Nowhere was Petrarch's vernacular poetry more influential than in England, even though it was not to be for some 200 years that it became widely known there, notably through the translations and adaptations of Thomas Wyatt and Surrey. Of Wyatt's 31 sonnets, nearly a third were translations from Petrarch. And without Petrarch the story of Elizabethan and Jacobean literature would surely have been very different.

Petrarch's works had a very considerable impact on the visual arts in Italy. The poet loved books not only for their contents but as objects in themselves. Under his guidance, the painter Simone Martini illustrated Petrarch's edition of Virgil with an imaginary portrait of the Roman author in a pastoral setting with figures and scenes symbolizing his works. This and the many subsequent illustrations for Petrarch's works were a prime force in launching the secular humanist miniature as a genre. Petrarch's verse 'Triumphs,' a sequence of dreamlike visions the poet supposedly experienced one April dawn, of a series of ancient Roman-style processions, gave rise to thousands of artistic interpretations, from frescoes to prints and painted chests to tapestries, of which a representative selection are on show here.

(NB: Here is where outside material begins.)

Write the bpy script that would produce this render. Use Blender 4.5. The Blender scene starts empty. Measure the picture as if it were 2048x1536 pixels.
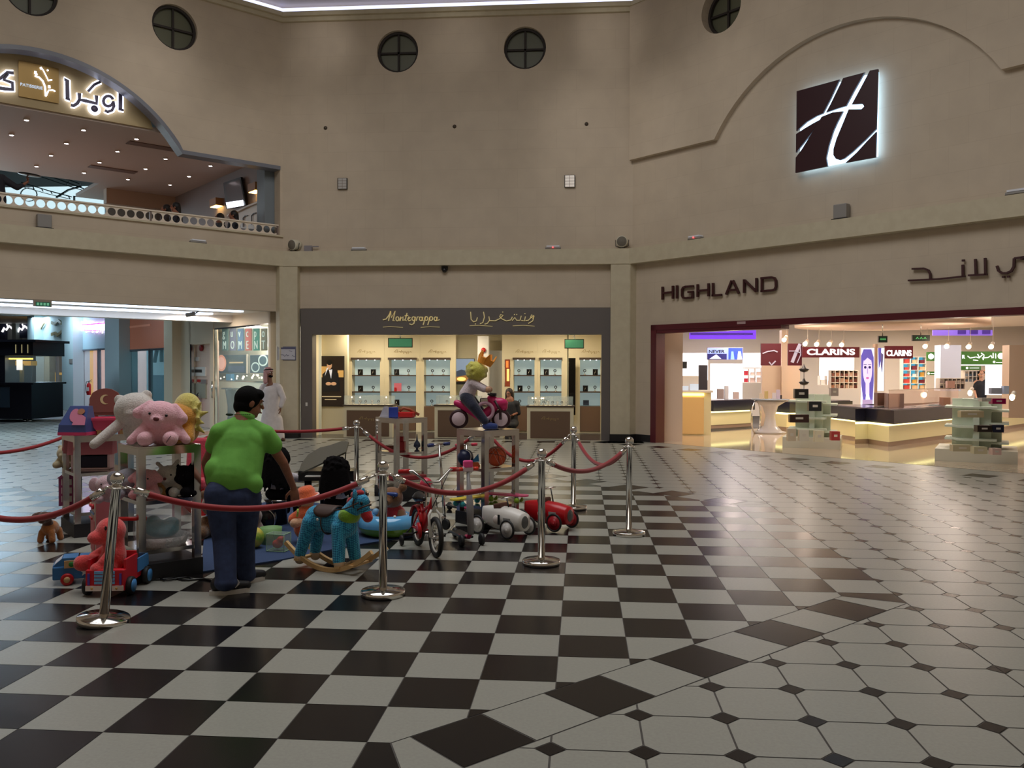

In the course of his wanderings, Petrarch amassed the most valuable private library of the age. Before finally settling in Padua, he spent several years in Venice, where the government gave him a palazzo on condition that he leave his library to the Serenissima on his death. But in the end Petrarch could not find there the kind of company he craved. Indeed, this man who was generally esteemed to be the most cultivated and eloquent man of his times had already found himself described by some local Venetian aristocrats, who clearly had a high opinion of themselves, as being 'un brav'uomo, ma ignorante' (a good fellow, but ignorant).

Thus Petrarch took himself off to Padua and then to his house, a lovely spot even today, amid vineyards and orchards at Arqua, later called Arqua Petrarcha in his honor. He died in this house while working at his desk surrounded by his treasured books. Most of his library was bequeathed to his patron, Padua's ruler, Francesco da Carrara. But the manuscripts of his own works remained at Arqua, where they long continued to be copied and sent out to Petrarch's ever-expanding army of admirers.